Crude oil markets faced sharp selling pressure this week as traders digested a mix of bearish supply signals from OPEC+, a surprise inventory build in the U.S., and growing expectations for looser monetary policy from the Federal Reserve.
WTI front-month futures settled at $63.30 on Thursday, down over 1% for the week and marking their lowest close since August 20.
Traders remain laser-focused on the upcoming OPEC+ meeting this Sunday, where eight member nations are expected to push for additional supply increases starting in October. This potential policy shift—moving away from price support and toward market share recovery—has realigned trader expectations for the balance of Q3. As bearish sentiment intensifies, market players are now questioning whether supply-side pressures and sluggish demand indicators will keep crude prices under pressure heading into fall.
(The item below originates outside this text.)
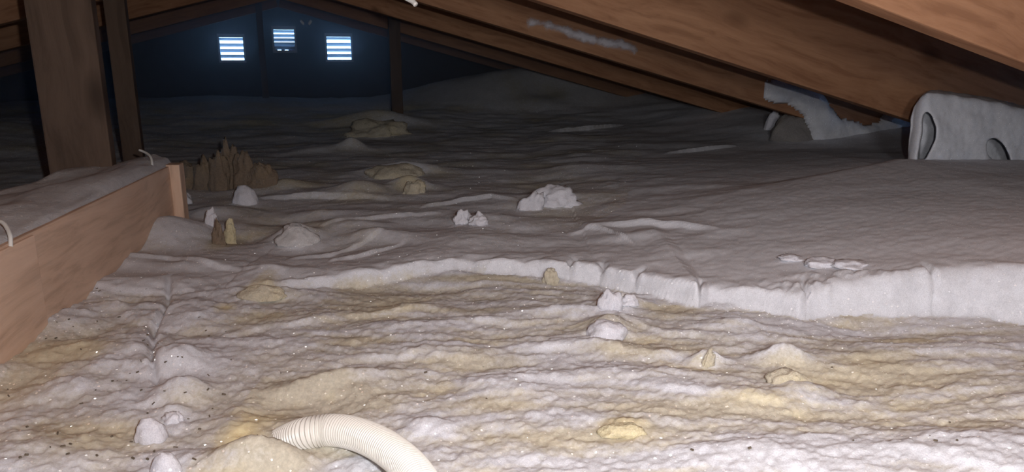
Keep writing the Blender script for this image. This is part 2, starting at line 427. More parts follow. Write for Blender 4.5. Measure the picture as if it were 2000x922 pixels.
# far left and middle: rumpled
mid = behind*(1-sstep(RR, .25, .62))*sstep(FF, .8, 1.1)
Z = Z + mid*(.005*fbm(RR*4, FF*6, 3, 51)+.0018*fbm(RR*11, FF*14, 3, 52))
Z = Z + behind*right_w*(.0022*fbm(RR*5, FF*6, 3, 61)) + behind*.0006*fine
farw = sstep(FF, 1.9, 2.6); Z = Z + farw*.007*fbm(RR*2, FF*3, 3, 71)
# left: wool rises to the beam, snow slope beside it
bump(330, 470, 90, 40, .9); bump(300, 560, 130, 16, .5); bump(240, 520, 60, 14, .8)
bump(60, 640, 110, 18, .8); bump(180, 680, 150, 12, .5); bump(420, 430, 60, 16, .9)
bump(60, 900, 160, 22, .6); bump(230, 600, 40, 14, .6); bump(150, 560, 70, 16, .7)
bump(345, 705, 50, 30, .9, p=2.5); bump(350, 768, 50, 34, .8, p=2.5); bump(340, 800, 30, 12, .8); bump(75, 600, 26, 22, .8, p=3)
bump(360, 530, 60, 10, .5); bump(530, 545, 60, 10, .5); bump(540, 575, 60, 14, .4); bump(590, 500, 60, -10, .8)
bump(700, 500, 120, -12, .8)
bump(590, 860, 50, 10, .5, rot=.3); bump(525, 900, 75, 46, .42, p=2.6); bump(440, 905, 90, 20, .5); bump(460, 840, 40, 10, 1.0)
bump(620, 790, 110, -16, .5, rot=-.25); bump(650, 745, 120, 22, .22, rot=.35); bump(470, 800, 30, 10, 2.0)
bump(830, 835, 60, 22, .6); bump(700, 905, 70, 6, .5); bump(1220, 832, 45, 10, .5, p=3)
bump(1190, 640, 45, 30, .7); bump(1215, 600, 40, 24, .6); bump(1190, 680, 60, 16, .5); bump(1090, 612, 60, 10, .4)
bump(1530, 700, 46, 34, .6); bump(1570, 760, 50, 18, .6); bump(1380, 705, 26, 26, .6); bump(1300, 730, 120, 10, .3)
bump(800, 605, 60, 12, .4); bump(900, 700, 90, 12, .35); bump(1000, 760, 90, 12, .35); bump(830, 560, 120, -10, .3)
bump(1430, 640, 60, 14, .4); bump(1700, 640, 120, -14, .4); bump(1750, 760, 220, -14, .45); bump(1900, 880, 150, 16, .5); bump(1500, 880, 160, 10, .5)
ridge([(560, 640), (660, 622), (760, 612), (830, 606), (900, 618)], 10, .05)
ridge([(400, 665), (520, 640), (640, 632)], 8, .03); ridge([(700, 655), (820, 640), (960, 632), (1100, 640)], 8, .04)
ridge([(1100, 625), (1190, 622), (1300, 655), (1420, 668), (1500, 660)], 10, .04)
ridge([(1000, 690), (1150, 678), (1290, 700), (1370, 690), (1480, 676)], 9, .04)
ridge([(620, 720), (740, 700), (880, 690), (1000, 700)], 8, .05); ridge([(900, 760), (1050, 742), (1200, 744)], 8, .04)
ridge([(1250, 760), (1400, 772), (1600, 800)], 8, .05); ridge([(1600, 700), (1800, 690), (2000, 700)], 7, .05)
ridge([(200, 520), (330, 515), (430, 535), (560, 548)], 10, .05)
# mid-distance features
ridge([(1145, 447), (1250, 449), (1330, 455), (1405, 466)], 14, .03, .008, z=-.288, rough=.002)
ridge([(1300, 300), (1370, 294), (1440, 288)], 8, .05, z=-.285, rough=.002); ridge([(1070, 264), (1150, 261), (1220, 256)], 8, .06, z=-.30)
ridge([(1110, 480), (1150, 470), (1185, 480), (1240, 510)], 8, .03); ridge([(640, 525), (720, 510), (790, 490)], 8, .08)
ridge([(560, 520), (640, 510), (760, 470)], 7, .1); ridge([(820, 420), (900, 405), (960, 402), (1010, 410)], 8, .06)
ridge([(620, 460), (740, 440), (860, 430)], 8, .08); ridge([(500, 400), (620, 395), (760, 400)], 10, .1)
for a in ((575, 470, 42, 26, .7), (735, 475, 60, 14, .5), (560, 375, 60, 16, .7), (700, 385, 50, 20, .7), (800, 375, 40, 22, .7), (790, 345, 75, 22, .5), (690, 300, 22, 16, .9),
          (640, 300, 70, 10, .7), (740, 258, 70, 22, .5), (690, 455, 60, 8, .6), (620, 430, 70, 9, .5), (470, 470, 60, -14, .9), (560, 440, 60, -10, .9), (860, 455, 90, -8, .8),
          (1070, 402, 90, 10, .7), (1130, 345, 60, 8, .6), (950, 445, 70, 10, .7), (1050, 470, 70, -6, .7), (1240, 495, 60, 8, .5)):
    bump(*a)
Z = Z + .006*np.clip(fbm(RR*55, FF*45, 3, 88), -.1, 1)*np.exp(-(((RR-to_rf(on_z(1610, 512, -.25))[0])/.09)**2+((FF-to_rf(on_z(1610, 512, -.25))[1])/.035)**2)**1.5)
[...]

OPEC+ Eyes October Output Hike to Reclaim Market Share
OPEC+ discussions have centered on accelerating the unwind of existing production cuts, with proposals to raise output targets by an additional 1.65 million barrels per day, equivalent to roughly 1.6% of global demand. This would come on top of the already planned 2.2 million bpd increase from April through September and a separate 300,000 bpd bump for the UAE.
According to PVM analyst Tamas Varga, the shift reflects a deliberate change in strategy, as core producers such as Saudi Arabia and the UAE grow confident that strong demand.